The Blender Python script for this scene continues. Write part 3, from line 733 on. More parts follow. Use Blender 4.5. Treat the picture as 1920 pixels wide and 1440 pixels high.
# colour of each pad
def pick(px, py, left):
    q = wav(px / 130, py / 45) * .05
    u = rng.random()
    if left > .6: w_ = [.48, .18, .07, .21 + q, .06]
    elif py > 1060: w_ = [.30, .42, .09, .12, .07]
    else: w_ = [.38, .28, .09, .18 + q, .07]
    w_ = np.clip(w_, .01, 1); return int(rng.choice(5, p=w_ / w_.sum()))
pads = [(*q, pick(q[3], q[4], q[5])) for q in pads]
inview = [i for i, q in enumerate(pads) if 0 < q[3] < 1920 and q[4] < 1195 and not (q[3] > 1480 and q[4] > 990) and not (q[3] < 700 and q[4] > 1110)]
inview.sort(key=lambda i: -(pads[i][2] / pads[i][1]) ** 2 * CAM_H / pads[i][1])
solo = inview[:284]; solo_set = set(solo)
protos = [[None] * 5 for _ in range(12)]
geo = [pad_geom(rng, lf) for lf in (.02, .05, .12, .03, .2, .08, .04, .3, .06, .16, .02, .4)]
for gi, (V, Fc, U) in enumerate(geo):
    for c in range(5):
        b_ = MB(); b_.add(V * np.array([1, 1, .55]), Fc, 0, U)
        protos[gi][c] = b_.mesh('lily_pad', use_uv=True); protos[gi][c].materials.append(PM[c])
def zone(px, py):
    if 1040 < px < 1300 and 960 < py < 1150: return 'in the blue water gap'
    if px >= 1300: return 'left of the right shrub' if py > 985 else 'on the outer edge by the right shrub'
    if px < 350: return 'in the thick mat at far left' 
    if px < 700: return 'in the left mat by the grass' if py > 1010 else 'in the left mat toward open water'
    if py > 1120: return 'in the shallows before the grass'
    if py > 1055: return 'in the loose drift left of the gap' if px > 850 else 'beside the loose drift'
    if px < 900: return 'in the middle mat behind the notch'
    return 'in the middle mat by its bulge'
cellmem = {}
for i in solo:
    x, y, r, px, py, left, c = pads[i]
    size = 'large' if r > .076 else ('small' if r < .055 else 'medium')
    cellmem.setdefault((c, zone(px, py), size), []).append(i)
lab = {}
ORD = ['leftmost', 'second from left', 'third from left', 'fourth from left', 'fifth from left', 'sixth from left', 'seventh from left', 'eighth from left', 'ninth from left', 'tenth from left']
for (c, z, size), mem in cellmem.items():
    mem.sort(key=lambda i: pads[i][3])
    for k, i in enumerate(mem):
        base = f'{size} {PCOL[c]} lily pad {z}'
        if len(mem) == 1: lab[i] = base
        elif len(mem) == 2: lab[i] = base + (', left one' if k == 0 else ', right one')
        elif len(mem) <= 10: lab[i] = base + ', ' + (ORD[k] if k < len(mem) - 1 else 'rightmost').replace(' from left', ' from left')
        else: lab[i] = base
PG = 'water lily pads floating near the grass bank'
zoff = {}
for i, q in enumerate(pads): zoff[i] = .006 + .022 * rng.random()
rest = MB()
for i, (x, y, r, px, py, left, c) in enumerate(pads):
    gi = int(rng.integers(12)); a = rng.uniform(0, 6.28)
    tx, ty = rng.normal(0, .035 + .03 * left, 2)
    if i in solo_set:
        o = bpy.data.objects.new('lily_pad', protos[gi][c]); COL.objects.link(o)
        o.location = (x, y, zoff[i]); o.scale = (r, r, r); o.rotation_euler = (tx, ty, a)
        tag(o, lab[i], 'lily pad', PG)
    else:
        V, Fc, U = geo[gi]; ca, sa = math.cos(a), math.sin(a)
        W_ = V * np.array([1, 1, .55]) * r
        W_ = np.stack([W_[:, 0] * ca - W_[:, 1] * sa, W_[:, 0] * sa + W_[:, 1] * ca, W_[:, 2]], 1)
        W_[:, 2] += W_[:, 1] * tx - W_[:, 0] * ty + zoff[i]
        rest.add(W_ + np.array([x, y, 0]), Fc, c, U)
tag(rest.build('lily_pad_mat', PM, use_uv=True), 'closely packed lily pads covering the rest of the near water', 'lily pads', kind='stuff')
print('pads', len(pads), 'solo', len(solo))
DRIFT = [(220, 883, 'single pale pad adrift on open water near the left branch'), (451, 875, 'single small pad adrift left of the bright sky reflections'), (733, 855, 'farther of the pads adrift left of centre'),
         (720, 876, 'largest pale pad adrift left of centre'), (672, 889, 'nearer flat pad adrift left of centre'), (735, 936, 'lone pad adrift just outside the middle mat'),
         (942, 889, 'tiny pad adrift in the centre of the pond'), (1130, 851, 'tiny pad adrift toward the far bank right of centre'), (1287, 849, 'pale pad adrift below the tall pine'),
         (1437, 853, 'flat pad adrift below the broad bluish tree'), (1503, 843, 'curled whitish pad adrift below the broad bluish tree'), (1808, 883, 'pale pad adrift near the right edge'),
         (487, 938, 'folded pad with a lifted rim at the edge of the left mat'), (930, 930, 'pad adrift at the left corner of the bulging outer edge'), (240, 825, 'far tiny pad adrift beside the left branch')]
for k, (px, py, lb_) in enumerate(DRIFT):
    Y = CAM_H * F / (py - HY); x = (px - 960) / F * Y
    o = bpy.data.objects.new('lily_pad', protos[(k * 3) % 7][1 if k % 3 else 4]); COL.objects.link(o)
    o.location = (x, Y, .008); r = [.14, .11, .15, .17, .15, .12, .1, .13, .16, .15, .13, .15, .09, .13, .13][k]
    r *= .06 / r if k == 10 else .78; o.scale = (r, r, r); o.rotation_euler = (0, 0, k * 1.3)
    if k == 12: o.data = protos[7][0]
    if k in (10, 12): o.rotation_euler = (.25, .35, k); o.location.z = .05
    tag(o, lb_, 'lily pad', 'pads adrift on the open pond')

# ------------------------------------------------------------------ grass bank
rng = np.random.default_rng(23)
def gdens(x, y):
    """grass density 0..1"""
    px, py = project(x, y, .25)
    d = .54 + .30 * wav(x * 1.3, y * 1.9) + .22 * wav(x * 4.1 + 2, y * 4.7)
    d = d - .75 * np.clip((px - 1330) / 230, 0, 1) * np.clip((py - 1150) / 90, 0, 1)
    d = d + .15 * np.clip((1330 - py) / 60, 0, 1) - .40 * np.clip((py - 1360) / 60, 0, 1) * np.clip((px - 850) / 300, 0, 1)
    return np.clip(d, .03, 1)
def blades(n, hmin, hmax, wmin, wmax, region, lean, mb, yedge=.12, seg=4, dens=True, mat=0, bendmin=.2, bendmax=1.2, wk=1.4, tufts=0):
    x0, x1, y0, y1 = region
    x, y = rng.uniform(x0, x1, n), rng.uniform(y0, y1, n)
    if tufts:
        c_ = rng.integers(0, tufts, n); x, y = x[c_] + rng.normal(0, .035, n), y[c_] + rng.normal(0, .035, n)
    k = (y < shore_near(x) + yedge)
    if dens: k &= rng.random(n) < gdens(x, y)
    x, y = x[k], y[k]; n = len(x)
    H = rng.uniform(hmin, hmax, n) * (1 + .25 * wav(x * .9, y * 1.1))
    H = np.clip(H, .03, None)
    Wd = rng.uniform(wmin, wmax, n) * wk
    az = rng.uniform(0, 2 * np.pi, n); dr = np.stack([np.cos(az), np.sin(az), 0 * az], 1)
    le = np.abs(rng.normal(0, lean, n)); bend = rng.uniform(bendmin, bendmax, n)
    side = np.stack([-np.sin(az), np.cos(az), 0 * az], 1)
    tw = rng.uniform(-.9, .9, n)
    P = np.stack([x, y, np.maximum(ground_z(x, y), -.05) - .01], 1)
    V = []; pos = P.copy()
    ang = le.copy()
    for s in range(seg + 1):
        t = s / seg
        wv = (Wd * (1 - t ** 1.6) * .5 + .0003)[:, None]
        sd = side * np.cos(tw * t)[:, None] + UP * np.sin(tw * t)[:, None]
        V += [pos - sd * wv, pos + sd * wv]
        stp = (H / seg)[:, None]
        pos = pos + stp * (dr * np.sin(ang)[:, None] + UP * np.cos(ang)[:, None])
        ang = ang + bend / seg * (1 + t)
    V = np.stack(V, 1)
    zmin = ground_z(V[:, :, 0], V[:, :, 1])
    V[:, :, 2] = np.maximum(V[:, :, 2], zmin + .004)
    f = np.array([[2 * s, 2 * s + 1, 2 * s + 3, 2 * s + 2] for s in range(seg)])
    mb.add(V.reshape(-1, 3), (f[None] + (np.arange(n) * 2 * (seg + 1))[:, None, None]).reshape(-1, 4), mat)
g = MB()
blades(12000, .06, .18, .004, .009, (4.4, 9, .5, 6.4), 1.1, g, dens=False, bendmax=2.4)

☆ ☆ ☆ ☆

*The request*
Where a line above contains the word "from", copy that line.

*Solution*
The Blender Python script for this scene continues. Write part 3, from line 733 on. More parts follow. Use Blender 4.5. Treat the picture as 1920 pixels wide and 1440 pixels high.
ORD = ['leftmost', 'second from left', 'third from left', 'fourth from left', 'fifth from left', 'sixth from left', 'seventh from left', 'eighth from left', 'ninth from left', 'tenth from left']
        elif len(mem) <= 10: lab[i] = base + ', ' + (ORD[k] if k < len(mem) - 1 else 'rightmost').replace(' from left', ' from left')